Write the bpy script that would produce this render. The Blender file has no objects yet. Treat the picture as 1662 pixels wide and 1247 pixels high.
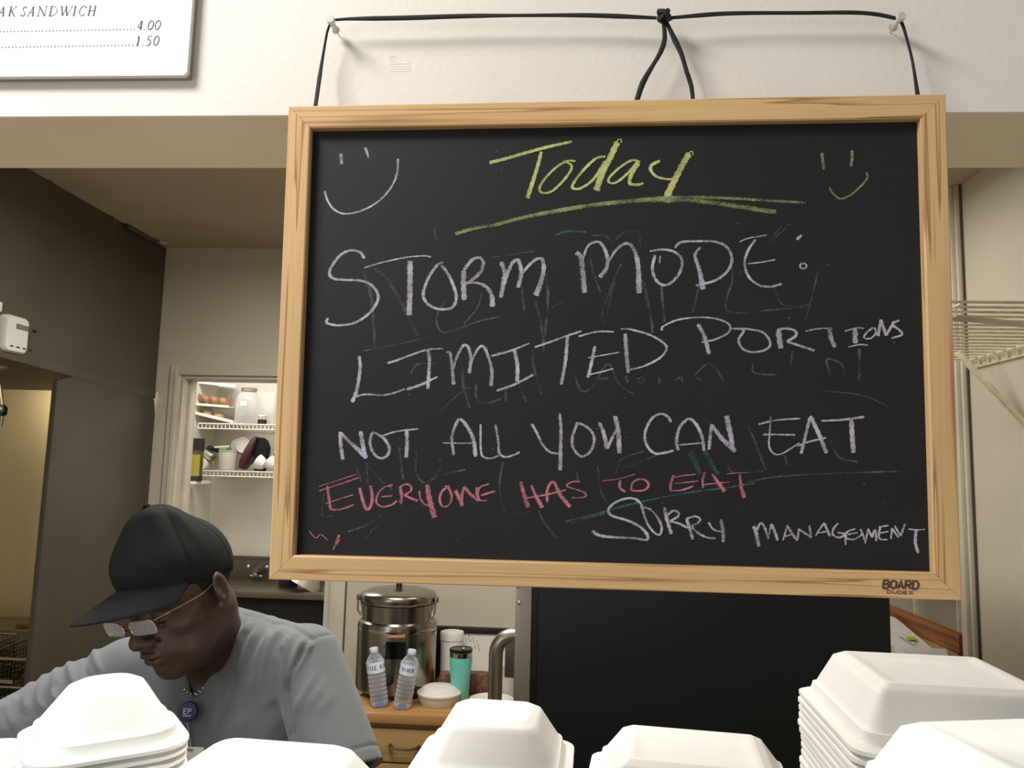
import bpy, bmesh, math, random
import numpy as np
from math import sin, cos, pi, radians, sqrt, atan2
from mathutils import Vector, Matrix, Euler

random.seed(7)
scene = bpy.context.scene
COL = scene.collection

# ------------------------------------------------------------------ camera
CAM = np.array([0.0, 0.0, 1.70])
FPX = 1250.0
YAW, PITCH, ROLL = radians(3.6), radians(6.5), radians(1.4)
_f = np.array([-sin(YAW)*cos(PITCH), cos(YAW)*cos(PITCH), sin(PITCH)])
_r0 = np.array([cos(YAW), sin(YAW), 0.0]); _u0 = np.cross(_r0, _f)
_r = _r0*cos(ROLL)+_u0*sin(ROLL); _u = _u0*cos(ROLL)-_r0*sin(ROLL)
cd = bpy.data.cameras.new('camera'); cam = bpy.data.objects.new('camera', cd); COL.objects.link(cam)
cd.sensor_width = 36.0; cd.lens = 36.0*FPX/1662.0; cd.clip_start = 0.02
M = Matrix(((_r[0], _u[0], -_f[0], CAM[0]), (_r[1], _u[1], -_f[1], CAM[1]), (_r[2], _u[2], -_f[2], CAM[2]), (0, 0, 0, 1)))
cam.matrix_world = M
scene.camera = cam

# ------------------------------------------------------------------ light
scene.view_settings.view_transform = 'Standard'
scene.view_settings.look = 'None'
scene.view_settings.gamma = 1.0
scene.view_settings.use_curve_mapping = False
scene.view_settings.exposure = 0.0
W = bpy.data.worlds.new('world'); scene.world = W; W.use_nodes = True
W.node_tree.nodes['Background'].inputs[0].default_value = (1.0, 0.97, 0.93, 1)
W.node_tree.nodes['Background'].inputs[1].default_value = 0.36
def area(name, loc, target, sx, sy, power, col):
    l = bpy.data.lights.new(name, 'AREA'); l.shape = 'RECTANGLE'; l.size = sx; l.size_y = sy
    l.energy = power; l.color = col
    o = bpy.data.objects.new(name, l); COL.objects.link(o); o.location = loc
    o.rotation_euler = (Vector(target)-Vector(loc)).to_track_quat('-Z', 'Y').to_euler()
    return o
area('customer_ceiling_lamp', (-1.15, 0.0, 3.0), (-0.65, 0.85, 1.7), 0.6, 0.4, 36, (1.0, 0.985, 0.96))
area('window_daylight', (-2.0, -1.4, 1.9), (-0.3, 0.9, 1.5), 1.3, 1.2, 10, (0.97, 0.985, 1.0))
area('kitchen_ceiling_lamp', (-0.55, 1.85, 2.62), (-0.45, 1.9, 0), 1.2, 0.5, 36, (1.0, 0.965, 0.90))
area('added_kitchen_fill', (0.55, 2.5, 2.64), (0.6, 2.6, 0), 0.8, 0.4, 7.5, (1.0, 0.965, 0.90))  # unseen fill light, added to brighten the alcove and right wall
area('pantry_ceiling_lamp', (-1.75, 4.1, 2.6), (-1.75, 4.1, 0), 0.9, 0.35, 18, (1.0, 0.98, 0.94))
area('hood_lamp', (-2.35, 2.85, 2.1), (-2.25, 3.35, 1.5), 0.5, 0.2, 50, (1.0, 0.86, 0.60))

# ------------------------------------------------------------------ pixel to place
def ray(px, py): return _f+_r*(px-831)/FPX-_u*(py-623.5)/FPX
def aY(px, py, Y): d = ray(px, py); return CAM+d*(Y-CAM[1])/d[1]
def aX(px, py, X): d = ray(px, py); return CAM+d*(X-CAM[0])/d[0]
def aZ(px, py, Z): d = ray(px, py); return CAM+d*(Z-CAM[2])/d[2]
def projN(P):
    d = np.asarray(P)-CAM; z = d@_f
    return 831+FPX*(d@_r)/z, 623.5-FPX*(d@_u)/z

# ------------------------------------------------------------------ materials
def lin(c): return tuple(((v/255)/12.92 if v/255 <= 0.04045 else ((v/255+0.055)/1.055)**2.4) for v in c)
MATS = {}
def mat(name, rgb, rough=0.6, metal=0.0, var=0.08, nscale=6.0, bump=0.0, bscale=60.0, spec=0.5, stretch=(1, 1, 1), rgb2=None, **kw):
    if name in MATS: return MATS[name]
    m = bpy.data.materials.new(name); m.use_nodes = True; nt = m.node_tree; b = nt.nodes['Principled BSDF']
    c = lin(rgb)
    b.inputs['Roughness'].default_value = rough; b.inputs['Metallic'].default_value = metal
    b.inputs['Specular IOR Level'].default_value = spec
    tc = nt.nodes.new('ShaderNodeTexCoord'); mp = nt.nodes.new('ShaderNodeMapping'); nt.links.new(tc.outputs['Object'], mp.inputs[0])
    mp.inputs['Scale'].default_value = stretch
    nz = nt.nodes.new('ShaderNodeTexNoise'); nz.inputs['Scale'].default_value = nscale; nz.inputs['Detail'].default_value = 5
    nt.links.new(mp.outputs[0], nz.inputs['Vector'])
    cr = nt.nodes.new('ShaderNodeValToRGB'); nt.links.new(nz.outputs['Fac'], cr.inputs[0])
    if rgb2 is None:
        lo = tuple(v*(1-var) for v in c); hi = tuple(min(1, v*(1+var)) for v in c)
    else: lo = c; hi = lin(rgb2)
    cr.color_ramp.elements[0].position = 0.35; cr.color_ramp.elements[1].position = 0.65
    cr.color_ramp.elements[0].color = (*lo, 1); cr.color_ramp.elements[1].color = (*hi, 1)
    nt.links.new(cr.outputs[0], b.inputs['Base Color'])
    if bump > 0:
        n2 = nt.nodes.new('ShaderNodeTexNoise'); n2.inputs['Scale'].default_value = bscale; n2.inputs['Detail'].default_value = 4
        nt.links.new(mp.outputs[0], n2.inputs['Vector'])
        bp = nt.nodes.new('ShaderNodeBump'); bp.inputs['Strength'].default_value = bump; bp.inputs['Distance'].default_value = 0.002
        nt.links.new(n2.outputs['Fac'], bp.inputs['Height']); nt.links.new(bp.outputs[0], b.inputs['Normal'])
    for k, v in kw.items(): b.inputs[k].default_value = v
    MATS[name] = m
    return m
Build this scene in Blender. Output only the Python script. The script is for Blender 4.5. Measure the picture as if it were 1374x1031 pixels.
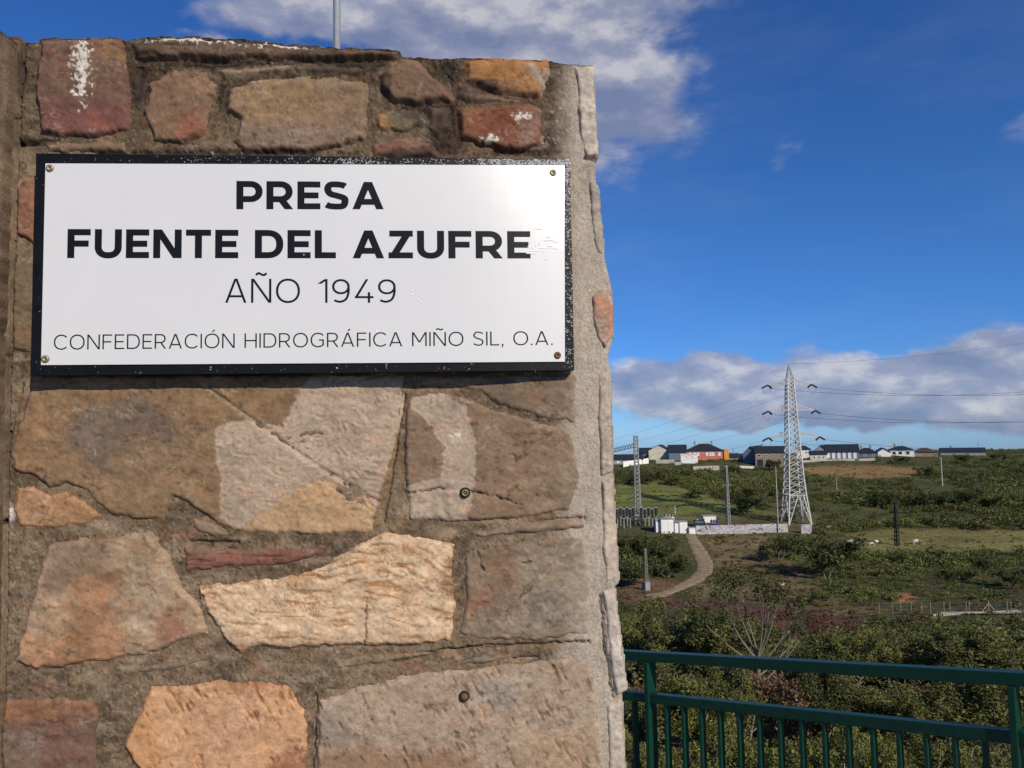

+ + + +

GIVEN REQUEST:
Repeat the listing above exactly from its first line to the line containing "COL = scene.collection", both included, and omit the pictures.

WRITTEN SOLUTION:
Write the bpy script that would produce this render. The Blender file has no objects yet. Treat the picture as 1662 pixels wide and 1247 pixels high.
import bpy, bmesh, math, random
import numpy as np
from math import sin, cos, pi, radians, sqrt, atan2
from mathutils import Vector, Matrix, Euler

random.seed(7)
scene = bpy.context.scene
COL = scene.collection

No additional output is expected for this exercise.